First we painted seven gumballs yellow and left them to dry overnight. We didn't really want to cheat Mr. Scrimgeour, so we were only making enough counterfeits to get our money back. Oh, how the criminal mind can rationalize.

On Friday, we had to figure out how to paint two perfect red circles on each ball. I grabbed a ball point pen off the desk, unscrewed the top from the bottom, and took out the ink cartridge and spring.

Next, I took the lower tube and lightly dipped the larger diameter end into the bottle of red paint. Carefully, without dripping, I touched it to the yellow gum ball, producing a perfect circle.

I felt the devil working in my fingers. I repeated the process until we had completed seven passable counterfeits.

Rarely had we played or worked so quietly in Tommy's room for so long a period of time; that's why his mother grew suspicious and came up to check on us.

When she entered the room without knocking and spied the oddly painted collection of little orbs, Tommy and I froze.

We stared at each other until I finally blurted out, "Eyes! They're eyes for a monster we're building." She bought the lie, and we were saved, at least for a day.

Through a little slight of hand, Saturday began as an unbelievably lucky day as Tommy and I each redeemed three winners from the gum ball machine at the drugstore.

I was about to palm off number seven when God stepped in to teach me a sobering lesson about crime and punishment.

Lyle Dibb was in the candy isle near the far end of the ice cream counter when he bent over to tie his shoe. Now as you know, there is an unwritten rule among sixth graders that if one of your buddies bends over for any reason, you have to jump on him.

So I took a good run and jumped on Lyle's back. Naturally, he lost his balance, stumbled three or four steps forward, and we both crashed into the Fischer Nut display case.

This was a large metal and glass cabinet that held heated nuts of seven or eight different types. On the top level there was a round rotating tray that was heaped full of a mixed variety of cashews, Brazil nuts, pecans, and peanuts.

When we collided with it, the whole thing tipped over, spilling the entire contents onto the floor.

At the horrific sound of the crash, Mr. Scrimgeour stomped up to the front of the store and towered over us with his hands on his hips. For a moment he didn't say a word. I think he was trying to figure out which way of killing us would cause the most pain.

Then he bellowed, "Stay ­ right ­ here!" and he walked to the back of the store. I thought, for sure, he was going back there to get a shotgun; however, in a short time he returned with a broom and a dustpan.

He'd cooled off ­ a little. Then, still struggling a bit to control his rage, he said, "Boys, you just bought yourselves all of these nuts, and if this machine doesn't work, you're gonna buy that too."

Next, he dug the balance scale out of a pile of peanuts on the floor and set it on the counter. Luckily, it wasn't broken.

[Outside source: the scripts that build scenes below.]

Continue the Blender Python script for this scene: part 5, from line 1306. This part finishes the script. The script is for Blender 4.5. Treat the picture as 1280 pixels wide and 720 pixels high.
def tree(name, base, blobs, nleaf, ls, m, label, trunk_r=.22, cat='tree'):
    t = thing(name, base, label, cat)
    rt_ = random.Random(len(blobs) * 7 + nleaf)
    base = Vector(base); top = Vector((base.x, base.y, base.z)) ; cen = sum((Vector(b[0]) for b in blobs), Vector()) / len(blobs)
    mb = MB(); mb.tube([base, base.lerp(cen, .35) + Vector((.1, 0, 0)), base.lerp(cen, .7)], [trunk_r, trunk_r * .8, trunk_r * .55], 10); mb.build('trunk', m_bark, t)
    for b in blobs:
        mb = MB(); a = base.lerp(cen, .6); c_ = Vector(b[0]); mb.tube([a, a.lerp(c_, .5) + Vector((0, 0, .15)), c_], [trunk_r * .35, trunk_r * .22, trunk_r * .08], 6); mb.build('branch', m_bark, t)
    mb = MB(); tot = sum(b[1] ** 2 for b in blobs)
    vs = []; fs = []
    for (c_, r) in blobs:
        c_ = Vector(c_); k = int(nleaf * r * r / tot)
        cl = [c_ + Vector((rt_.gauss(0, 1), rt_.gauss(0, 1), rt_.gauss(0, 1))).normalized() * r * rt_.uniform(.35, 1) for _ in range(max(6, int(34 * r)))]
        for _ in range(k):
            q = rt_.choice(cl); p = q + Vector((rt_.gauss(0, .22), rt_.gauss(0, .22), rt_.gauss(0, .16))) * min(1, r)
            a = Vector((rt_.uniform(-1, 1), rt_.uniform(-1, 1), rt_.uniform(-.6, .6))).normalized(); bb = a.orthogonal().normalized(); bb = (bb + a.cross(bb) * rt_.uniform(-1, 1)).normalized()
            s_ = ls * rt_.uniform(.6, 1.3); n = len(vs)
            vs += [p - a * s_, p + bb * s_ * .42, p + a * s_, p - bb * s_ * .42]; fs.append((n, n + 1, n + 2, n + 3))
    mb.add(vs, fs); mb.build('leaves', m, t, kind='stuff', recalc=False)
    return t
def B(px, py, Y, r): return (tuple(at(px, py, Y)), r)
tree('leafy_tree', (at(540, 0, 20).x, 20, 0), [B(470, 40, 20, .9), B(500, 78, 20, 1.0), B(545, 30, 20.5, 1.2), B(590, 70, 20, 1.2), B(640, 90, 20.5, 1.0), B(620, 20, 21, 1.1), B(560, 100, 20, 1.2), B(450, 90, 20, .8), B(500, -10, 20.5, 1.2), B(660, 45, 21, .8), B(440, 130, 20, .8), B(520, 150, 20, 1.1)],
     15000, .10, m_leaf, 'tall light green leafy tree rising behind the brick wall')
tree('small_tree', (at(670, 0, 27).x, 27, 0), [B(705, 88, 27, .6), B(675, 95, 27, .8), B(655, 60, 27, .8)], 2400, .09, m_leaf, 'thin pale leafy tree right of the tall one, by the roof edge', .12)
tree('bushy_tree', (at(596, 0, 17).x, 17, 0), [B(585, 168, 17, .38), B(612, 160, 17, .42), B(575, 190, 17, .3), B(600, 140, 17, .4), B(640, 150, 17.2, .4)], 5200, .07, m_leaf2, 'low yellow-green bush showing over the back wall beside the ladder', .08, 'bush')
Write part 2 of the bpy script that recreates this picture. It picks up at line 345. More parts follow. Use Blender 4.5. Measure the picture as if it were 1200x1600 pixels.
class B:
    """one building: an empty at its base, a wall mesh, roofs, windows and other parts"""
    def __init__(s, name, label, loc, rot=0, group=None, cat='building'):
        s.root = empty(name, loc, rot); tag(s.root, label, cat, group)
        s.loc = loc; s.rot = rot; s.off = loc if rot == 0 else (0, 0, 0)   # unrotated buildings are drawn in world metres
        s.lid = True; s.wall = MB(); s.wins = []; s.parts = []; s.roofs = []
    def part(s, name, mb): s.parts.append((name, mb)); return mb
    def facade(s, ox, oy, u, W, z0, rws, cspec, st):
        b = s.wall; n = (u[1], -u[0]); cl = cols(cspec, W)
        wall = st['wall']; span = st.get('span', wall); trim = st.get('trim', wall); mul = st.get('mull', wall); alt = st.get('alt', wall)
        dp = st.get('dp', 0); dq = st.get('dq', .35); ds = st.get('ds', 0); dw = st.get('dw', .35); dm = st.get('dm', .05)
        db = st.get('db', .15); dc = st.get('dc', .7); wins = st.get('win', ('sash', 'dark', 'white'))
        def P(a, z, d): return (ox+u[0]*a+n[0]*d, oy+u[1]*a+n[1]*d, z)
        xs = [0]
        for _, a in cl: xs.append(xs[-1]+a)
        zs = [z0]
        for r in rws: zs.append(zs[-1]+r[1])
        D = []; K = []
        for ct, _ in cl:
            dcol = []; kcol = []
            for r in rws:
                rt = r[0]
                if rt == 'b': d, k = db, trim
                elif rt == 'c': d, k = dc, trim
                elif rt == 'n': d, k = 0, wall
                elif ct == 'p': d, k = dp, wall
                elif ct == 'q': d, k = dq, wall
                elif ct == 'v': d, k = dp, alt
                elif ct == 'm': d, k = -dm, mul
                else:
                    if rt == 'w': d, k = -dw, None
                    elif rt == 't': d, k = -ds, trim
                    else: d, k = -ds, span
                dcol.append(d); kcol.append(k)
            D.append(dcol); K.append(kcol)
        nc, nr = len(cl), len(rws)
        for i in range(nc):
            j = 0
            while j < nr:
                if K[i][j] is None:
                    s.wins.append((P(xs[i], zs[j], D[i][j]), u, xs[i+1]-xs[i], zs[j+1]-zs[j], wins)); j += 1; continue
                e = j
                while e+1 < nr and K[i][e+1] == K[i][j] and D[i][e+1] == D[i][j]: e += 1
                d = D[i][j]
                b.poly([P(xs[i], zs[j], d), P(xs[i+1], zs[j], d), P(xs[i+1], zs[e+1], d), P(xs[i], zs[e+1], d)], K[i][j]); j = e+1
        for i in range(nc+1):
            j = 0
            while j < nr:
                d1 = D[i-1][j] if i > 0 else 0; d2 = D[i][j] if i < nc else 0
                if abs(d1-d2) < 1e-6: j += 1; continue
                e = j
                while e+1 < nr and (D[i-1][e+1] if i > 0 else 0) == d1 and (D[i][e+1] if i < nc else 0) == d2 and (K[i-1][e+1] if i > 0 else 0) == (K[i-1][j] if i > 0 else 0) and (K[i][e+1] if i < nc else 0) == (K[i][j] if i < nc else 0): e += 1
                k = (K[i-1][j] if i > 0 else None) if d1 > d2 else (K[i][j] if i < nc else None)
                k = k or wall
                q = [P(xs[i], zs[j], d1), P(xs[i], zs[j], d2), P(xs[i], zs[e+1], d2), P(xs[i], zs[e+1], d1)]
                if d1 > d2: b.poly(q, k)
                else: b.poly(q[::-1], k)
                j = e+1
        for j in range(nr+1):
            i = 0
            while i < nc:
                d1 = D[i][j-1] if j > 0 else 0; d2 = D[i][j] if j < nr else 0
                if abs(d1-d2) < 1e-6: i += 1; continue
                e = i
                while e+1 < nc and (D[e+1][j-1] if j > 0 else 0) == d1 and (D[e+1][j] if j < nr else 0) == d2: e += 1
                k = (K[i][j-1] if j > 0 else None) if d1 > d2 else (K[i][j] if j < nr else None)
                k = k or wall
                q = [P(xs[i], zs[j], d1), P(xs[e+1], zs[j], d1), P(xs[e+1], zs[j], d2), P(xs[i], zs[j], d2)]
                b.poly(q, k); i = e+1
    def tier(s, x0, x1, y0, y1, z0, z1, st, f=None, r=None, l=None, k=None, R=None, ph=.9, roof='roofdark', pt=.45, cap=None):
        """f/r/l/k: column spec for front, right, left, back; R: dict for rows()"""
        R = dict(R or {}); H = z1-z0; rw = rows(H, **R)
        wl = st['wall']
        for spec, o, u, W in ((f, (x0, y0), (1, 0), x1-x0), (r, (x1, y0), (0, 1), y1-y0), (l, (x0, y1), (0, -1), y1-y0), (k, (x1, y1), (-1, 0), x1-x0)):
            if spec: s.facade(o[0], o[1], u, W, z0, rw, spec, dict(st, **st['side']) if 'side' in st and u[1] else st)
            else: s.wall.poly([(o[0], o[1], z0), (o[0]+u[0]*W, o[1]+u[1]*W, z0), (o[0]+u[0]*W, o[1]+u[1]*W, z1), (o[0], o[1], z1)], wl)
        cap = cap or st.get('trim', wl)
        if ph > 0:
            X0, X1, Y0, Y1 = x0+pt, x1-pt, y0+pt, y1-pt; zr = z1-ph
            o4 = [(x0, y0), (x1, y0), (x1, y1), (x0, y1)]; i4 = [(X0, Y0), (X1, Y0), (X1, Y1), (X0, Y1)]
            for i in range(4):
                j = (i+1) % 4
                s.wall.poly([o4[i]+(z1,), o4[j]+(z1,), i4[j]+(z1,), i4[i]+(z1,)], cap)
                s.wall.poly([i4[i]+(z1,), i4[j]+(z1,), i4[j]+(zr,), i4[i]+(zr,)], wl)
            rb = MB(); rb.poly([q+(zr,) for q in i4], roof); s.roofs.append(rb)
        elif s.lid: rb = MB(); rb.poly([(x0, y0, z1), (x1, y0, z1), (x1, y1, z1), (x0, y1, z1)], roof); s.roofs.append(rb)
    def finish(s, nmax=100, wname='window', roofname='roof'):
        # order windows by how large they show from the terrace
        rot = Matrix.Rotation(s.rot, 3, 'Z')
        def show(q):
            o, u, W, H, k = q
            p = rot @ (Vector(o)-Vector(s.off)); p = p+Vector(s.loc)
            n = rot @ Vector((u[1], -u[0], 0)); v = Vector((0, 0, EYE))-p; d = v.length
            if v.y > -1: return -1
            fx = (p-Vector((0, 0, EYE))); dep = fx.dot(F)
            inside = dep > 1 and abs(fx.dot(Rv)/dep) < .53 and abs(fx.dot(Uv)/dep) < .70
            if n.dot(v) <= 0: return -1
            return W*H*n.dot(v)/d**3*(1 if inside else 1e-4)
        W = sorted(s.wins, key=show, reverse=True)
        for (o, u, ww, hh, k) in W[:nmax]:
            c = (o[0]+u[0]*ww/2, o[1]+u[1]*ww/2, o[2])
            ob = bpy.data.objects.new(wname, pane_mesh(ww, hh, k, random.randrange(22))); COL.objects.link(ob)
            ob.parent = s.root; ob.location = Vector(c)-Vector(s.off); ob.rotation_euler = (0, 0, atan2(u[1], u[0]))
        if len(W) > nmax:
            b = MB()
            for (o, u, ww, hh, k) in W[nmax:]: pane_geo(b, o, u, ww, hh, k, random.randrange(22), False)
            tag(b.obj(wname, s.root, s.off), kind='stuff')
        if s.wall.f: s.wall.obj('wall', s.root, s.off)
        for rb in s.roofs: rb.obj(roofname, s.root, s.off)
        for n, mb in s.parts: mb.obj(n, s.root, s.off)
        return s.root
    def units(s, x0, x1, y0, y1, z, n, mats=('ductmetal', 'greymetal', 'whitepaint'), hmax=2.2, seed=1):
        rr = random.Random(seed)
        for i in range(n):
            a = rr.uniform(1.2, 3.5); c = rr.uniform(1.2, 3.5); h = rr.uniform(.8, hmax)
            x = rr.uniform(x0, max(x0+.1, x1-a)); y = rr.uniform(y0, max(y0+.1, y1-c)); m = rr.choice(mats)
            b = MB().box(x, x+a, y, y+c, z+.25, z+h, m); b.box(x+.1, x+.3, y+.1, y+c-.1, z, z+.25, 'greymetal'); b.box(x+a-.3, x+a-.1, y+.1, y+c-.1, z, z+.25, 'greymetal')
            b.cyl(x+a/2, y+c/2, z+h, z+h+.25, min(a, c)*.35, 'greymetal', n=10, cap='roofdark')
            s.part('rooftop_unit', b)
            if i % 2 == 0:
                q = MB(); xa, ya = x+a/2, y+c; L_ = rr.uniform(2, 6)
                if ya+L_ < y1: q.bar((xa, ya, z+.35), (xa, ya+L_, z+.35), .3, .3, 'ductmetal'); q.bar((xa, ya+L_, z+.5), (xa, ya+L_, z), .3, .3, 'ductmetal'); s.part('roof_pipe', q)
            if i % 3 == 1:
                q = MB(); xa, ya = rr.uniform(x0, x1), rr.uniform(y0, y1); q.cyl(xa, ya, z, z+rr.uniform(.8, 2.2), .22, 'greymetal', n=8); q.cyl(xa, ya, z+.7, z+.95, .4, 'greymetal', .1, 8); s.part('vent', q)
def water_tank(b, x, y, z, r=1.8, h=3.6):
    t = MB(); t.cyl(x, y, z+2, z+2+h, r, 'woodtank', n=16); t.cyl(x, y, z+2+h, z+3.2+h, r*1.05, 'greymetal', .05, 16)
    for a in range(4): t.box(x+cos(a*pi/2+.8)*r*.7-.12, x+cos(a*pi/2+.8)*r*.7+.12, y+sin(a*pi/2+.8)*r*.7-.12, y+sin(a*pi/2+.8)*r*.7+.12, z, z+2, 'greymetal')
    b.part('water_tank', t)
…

He handed us the broom and the dustpan and told us to bag up all the nuts so that he could weigh them and figure what we owed. It came to $17.50 apiece.

I didn't cry until I got out the door. I walked home carrying 15 pounds of mixed nuts in a big cardboard box and one counterfeit gumball in my pocket.

When I got to my room, I emptied my piggy bank of the $11 in birthday money I had been saving to buy a toboggan. Then, interspersing it with hiccuping sobs, I partially confessed my transgression to my mother. (I left out the part about stealing.)

She had pity on me, delivered a stern lecture about misbehaving in public places, and gave me $6.50 "from the money she was saving for Christmas."

Mom then told me to go back up to the drugstore before it closed to pay off my debt. I don't know what troubled her more, the fact that I had behaved so badly or the fact that we owed someone money.

For whatever reason, it really pained me to see the tearful disappointment in her eyes. I had learned my lesson, and so ended my life of crime.